Sejamos românticos. Em meio ao ódio, sejamos bregas românticos que acreditam nas flores no lugar das armas, como um bom clichê. Charles Bradley não tem medo nenhum de ser romântico, ele já sofreu o que tinha para sofrer na vida e olhos pesados e profundos não o deixam esconder. Ele foi abandonado pela mãe quando bebê, cresceu em condições precárias, fugiu de casa e morou nas ruas por dois anos, mas mudou de vida por causa da música. Assistiu James Brown ao vivo e mudou o rumo da sua vida, a qual passaria grande parte tocando em bares e teatros como cover do mestre do soul.
Foi com mais de 60 anos de idade que Bradley saiu da sombra de seu herói e lançou seu primeiro disco autoral, o ótimo No Time For Dreaming (2011), seguido pelo definitivo Victim of Love (2013), que colocou o cantor no hall dos grandes do soul, próximo daqueles que ele apenas admirava antes. Bradley entrou em turnês pelo mundo, ganhou fãs, teve músicas sampleadas por Jay Z e, nas suas próprias palavras em algumas entrevistas, ficou mais fácil de pagar as contas.
Seu terceiro álbum, Changes, chega oficialmente nas próximas semanas com Bradley em seu auge. Ele continua com a emoção crua do soul, os gritos e a voz quase chorosa que faz com que cada palavra pronunciada soe emocionante. Sua banda de apoio segue na linha entre o funk e o soul, com claras influências do próprio James Brown, além de Otis Redding e Solomon Burke.
Ele continua com a emoção crua do soul, os gritos e a voz quase chorosa que faz com que cada palavra pronunciada soe emocionante.
A faixa que dá ao nome ao álbum e foi o primeiro single do trabalho nem é de Bradley, mas sim um cover do Black Sabbath, mas dá o tom do disco. Ele está passando por mudanças, ao atingir o sucesso aos 67 anos de idade e viver da música, aquela que mudou a sua vida. É também por mudança que ele clama em outras faixas do disco, como “Change for The World” e “God Bless America”, músicas com viés político, mas que não perdem o lado romântico sonhador de Bradley. Sua música mais famosa até hoje, “Victim of Love”, do segundo álbum, define bem o cantor até hoje. Ele é uma vítima incondicional do amor e isso não vai mudar.

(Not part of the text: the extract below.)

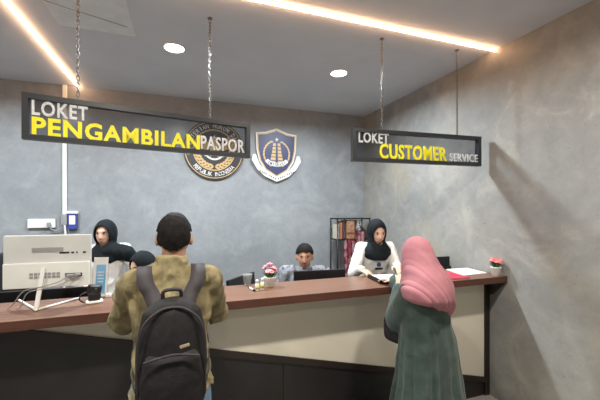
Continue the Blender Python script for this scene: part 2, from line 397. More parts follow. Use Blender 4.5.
# ------------------------------------------------------------------ hanging signs
def make_sign(name, label, A, B, ztop, h, chains, texts):
    A, B = Vector(A), Vector(B); L = (B-A).length; rz = math.atan2(B.y-A.y, B.x-A.x)
    t = thing(name, label, 'hanging sign', (A.x, A.y, ztop-h), rz)
    fw = .030
    b = bx(0, L, -.022, .022, h-fw, h); bx(0, L, -.022, .022, 0, fw, bm=b); bx(0, fw, -.022, .022, fw, h-fw, bm=b); bx(L-fw, L, -.022, .022, fw, h-fw, bm=b)
    obj('frame', b, 'signframe', t)
    obj('acrylic_pane', bx(fw, L-fw, -.002, .002, fw, h-fw), 'signpane', t)
    def frac(px):
        a, b2 = ray(px); d = B-A               # A + s d  on the ray
        s = (a*A.y-b2*A.x)/(b2*d.x-a*d.y); return s*L
    for body, p0, p1, f0, f1, m, bold in texts:
        x0, x1 = frac(p0), frac(p1)
        me = text_mesh(body, x1-x0, (f1-f0)*h, .006, bold, 1.10); o = link('lettering', me, m, t, False)
        o.location = (x0, -.010, h*(1-f1))
        tag(o, label=('yellow' if m == 'yellow' else 'silver')+' letters '+body)
    for px in chains:
        x = frac(px); b = bmesh.new(); z = h; k = 0; pitch = .024
        top_z = CEIL-(ztop-h)
        while z+pitch*1.3 < top_z:
            pts = []
            for j in range(10):
                a = 2*PI*j/10; u = .008*math.cos(a); v = .015*math.sin(a)+(.004 if math.sin(a) > 0 else -.004)
                pts.append((x+(u if k % 2 else 0), (0 if k % 2 else u), z+.016+v))
            tube(b, pts, .0026, 5, True); z += pitch; k += 1
        lathe(b, [(.018, top_z), (.018, top_z-.006), (.004, top_z-.012)], (x, 0, 0), 12)
        tube(b, [(x, 0, h-.004), (x, 0, h+.010)], .004, 6)
        obj('chain', b, 'chain', t, True)
make_sign('passport_sign', 'black framed hanging sign with yellow PENGAMBILAN lettering, left of the two signs', (-.854, 2.285), (.485, 2.565), 2.305, .262, (78, 210), [
    ('LOKET', 32, 88, .13, .46, 'greyletter', .022), ('PENGAMBILAN', 32, 199.5, .49, .90, 'yellow', .032), ('PASPOR', 200.5, 244, .49, .86, 'greyletter', .016)])
make_sign('customer_service_sign', 'black framed hanging sign with yellow CUSTOMER lettering, right of the two signs', (1.262, 2.35), (2.50, 2.27), 2.292, .262, (382, 457), [
    ('LOKET', 358, 388, .10, .43, 'greyletter', .022), ('CUSTOMER', 379, 446, .42, .90, 'yellow', .028), ('SERVICE', 449, 477, .61, .87, 'greyletter', .016)])

# ------------------------------------------------------------------ wall emblems
WY = Y1
def poly2(bm, pts, y0, y1):       # flat figure in XZ with thickness y0..y1
    return prism([(p[0], y0, p[1]) for p in pts], (0, y1-y0, 0), bm)
def circ(r, n=40, cx=0, cz=0): return [(cx+r*math.cos(2*PI*k/n), cz+r*math.sin(2*PI*k/n)) for k in range(n)]
def ring(bm, r0, r1, y0, y1, a0=0, a1=2*PI, n=60, cx=0, cz=0):
    for k in range(n):
        a = a0+(a1-a0)*k/n; c = a0+(a1-a0)*(k+1)/n
        poly2(bm, [(cx+r0*math.cos(a), cz+r0*math.sin(a)), (cx+r1*math.cos(a), cz+r1*math.sin(a)), (cx+r1*math.cos(c), cz+r1*math.sin(c)), (cx+r0*math.cos(c), cz+r0*math.sin(c))], y0, y1)
    return bm
def leafp(cx, cz, ang, L, W):
    pts = [(L*math.cos(a), W*math.sin(a)) for a in [2*PI*k/10 for k in range(10)]]
    return [(cx+p[0]*math.cos(ang)-p[1]*math.sin(ang), cz+p[0]*math.sin(ang)+p[1]*math.cos(ang)) for p in pts]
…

Com sua alma presa nos anos 70, mas em tom com os tempos atuais, Bradley faz de Changes um dos melhores discos da música soul recente. É nostálgico e bonito, cheio de alma e letras simples, sem deixar de ter o toque charmoso e dançante do soul, como na ótima “Good to be Back Home”.
Charles Bradley é um desses artistas que me dão alegria quando fazem sucesso. Não é a história mais comum na música alguém lançar o primeiro álbum na casa dos 60 anos de idade e sair pelo mundo em turnê com tanta disposição. Bradley é movido pela paixão pela música, e isso fica visível quando ele canta. Changes é um disco para reconhecer a beleza do seu trabalho e sentir aquele gosto de nostalgia dos tempos de James Brown.